** begin **

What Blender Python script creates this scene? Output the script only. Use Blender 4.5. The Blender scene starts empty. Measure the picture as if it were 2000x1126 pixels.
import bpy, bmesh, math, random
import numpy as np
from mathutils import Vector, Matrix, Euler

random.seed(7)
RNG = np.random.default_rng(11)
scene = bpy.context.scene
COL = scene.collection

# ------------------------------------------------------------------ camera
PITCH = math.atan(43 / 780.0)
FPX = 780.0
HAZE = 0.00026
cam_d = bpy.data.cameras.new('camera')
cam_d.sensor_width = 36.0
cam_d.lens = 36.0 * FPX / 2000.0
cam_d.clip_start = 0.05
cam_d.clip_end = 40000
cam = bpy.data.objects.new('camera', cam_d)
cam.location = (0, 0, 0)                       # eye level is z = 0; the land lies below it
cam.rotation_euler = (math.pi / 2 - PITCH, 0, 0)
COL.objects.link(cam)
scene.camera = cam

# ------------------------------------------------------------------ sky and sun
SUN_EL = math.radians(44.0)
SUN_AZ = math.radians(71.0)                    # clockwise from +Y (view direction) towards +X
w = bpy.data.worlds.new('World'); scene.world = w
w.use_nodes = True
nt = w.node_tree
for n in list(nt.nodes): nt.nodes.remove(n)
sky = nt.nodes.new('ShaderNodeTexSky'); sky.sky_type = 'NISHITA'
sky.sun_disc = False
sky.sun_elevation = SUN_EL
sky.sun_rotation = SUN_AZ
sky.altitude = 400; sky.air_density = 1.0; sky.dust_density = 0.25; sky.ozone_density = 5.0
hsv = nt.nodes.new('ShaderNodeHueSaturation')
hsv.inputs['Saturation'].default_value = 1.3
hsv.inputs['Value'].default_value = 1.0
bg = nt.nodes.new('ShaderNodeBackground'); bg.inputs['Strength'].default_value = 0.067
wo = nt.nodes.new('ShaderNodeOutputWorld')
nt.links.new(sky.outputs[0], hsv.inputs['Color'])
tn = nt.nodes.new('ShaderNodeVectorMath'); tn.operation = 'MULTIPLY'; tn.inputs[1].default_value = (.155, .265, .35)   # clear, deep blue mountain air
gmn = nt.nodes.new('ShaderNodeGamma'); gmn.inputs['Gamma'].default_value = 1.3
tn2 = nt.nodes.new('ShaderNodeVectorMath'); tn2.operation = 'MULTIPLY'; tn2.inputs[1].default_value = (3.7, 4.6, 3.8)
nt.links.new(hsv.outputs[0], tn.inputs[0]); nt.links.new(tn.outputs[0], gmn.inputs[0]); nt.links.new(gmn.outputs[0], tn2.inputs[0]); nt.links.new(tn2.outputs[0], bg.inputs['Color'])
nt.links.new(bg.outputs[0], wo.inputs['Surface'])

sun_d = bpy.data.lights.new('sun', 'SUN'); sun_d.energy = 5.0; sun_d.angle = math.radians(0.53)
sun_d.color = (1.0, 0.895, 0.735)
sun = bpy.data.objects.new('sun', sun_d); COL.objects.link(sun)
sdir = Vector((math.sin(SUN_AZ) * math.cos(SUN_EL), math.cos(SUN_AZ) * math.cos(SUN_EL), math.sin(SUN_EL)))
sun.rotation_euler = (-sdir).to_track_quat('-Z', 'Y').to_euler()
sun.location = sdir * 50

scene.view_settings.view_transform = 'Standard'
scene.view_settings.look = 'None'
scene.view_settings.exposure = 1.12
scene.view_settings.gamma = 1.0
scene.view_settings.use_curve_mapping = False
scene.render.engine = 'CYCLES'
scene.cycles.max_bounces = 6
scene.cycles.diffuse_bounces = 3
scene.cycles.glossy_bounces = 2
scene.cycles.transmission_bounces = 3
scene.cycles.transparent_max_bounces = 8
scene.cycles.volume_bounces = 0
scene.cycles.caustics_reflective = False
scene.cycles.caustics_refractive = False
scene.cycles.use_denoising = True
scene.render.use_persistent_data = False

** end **

OBJECTIVE
Using the listing above, retype each line exactly.

WRITTEN ANSWER
What Blender Python script creates this scene? Output the script only. Use Blender 4.5. The Blender scene starts empty. Measure the picture as if it were 2000x1126 pixels.
import bpy, bmesh, math, random
import numpy as np
from mathutils import Vector, Matrix, Euler

random.seed(7)
RNG = np.random.default_rng(11)
scene = bpy.context.scene
COL = scene.collection

# ------------------------------------------------------------------ camera
PITCH = math.atan(43 / 780.0)
FPX = 780.0
HAZE = 0.00026
cam_d = bpy.data.cameras.new('camera')
cam_d.sensor_width = 36.0
cam_d.lens = 36.0 * FPX / 2000.0
cam_d.clip_start = 0.05
cam_d.clip_end = 40000
cam = bpy.data.objects.new('camera', cam_d)
cam.location = (0, 0, 0)                       # eye level is z = 0; the land lies below it
cam.rotation_euler = (math.pi / 2 - PITCH, 0, 0)
COL.objects.link(cam)
scene.camera = cam

# ------------------------------------------------------------------ sky and sun
SUN_EL = math.radians(44.0)
SUN_AZ = math.radians(71.0)                    # clockwise from +Y (view direction) towards +X
w = bpy.data.worlds.new('World'); scene.world = w
w.use_nodes = True
nt = w.node_tree
for n in list(nt.nodes): nt.nodes.remove(n)
sky = nt.nodes.new('ShaderNodeTexSky'); sky.sky_type = 'NISHITA'
sky.sun_disc = False
sky.sun_elevation = SUN_EL
sky.sun_rotation = SUN_AZ
sky.altitude = 400; sky.air_density = 1.0; sky.dust_density = 0.25; sky.ozone_density = 5.0
hsv = nt.nodes.new('ShaderNodeHueSaturation')
hsv.inputs['Saturation'].default_value = 1.3
hsv.inputs['Value'].default_value = 1.0
bg = nt.nodes.new('ShaderNodeBackground'); bg.inputs['Strength'].default_value = 0.067
wo = nt.nodes.new('ShaderNodeOutputWorld')
nt.links.new(sky.outputs[0], hsv.inputs['Color'])
tn = nt.nodes.new('ShaderNodeVectorMath'); tn.operation = 'MULTIPLY'; tn.inputs[1].default_value = (.155, .265, .35)   # clear, deep blue mountain air
gmn = nt.nodes.new('ShaderNodeGamma'); gmn.inputs['Gamma'].default_value = 1.3
tn2 = nt.nodes.new('ShaderNodeVectorMath'); tn2.operation = 'MULTIPLY'; tn2.inputs[1].default_value = (3.7, 4.6, 3.8)
nt.links.new(hsv.outputs[0], tn.inputs[0]); nt.links.new(tn.outputs[0], gmn.inputs[0]); nt.links.new(gmn.outputs[0], tn2.inputs[0]); nt.links.new(tn2.outputs[0], bg.inputs['Color'])
nt.links.new(bg.outputs[0], wo.inputs['Surface'])

sun_d = bpy.data.lights.new('sun', 'SUN'); sun_d.energy = 5.0; sun_d.angle = math.radians(0.53)
sun_d.color = (1.0, 0.895, 0.735)
sun = bpy.data.objects.new('sun', sun_d); COL.objects.link(sun)
sdir = Vector((math.sin(SUN_AZ) * math.cos(SUN_EL), math.cos(SUN_AZ) * math.cos(SUN_EL), math.sin(SUN_EL)))
sun.rotation_euler = (-sdir).to_track_quat('-Z', 'Y').to_euler()
sun.location = sdir * 50

scene.view_settings.view_transform = 'Standard'
scene.view_settings.look = 'None'
scene.view_settings.exposure = 1.12
scene.view_settings.gamma = 1.0
scene.view_settings.use_curve_mapping = False
scene.render.engine = 'CYCLES'
scene.cycles.max_bounces = 6
scene.cycles.diffuse_bounces = 3
scene.cycles.glossy_bounces = 2
scene.cycles.transmission_bounces = 3
scene.cycles.transparent_max_bounces = 8
scene.cycles.volume_bounces = 0
scene.cycles.caustics_reflective = False
scene.cycles.caustics_refractive = False
scene.cycles.use_denoising = True
scene.render.use_persistent_data = False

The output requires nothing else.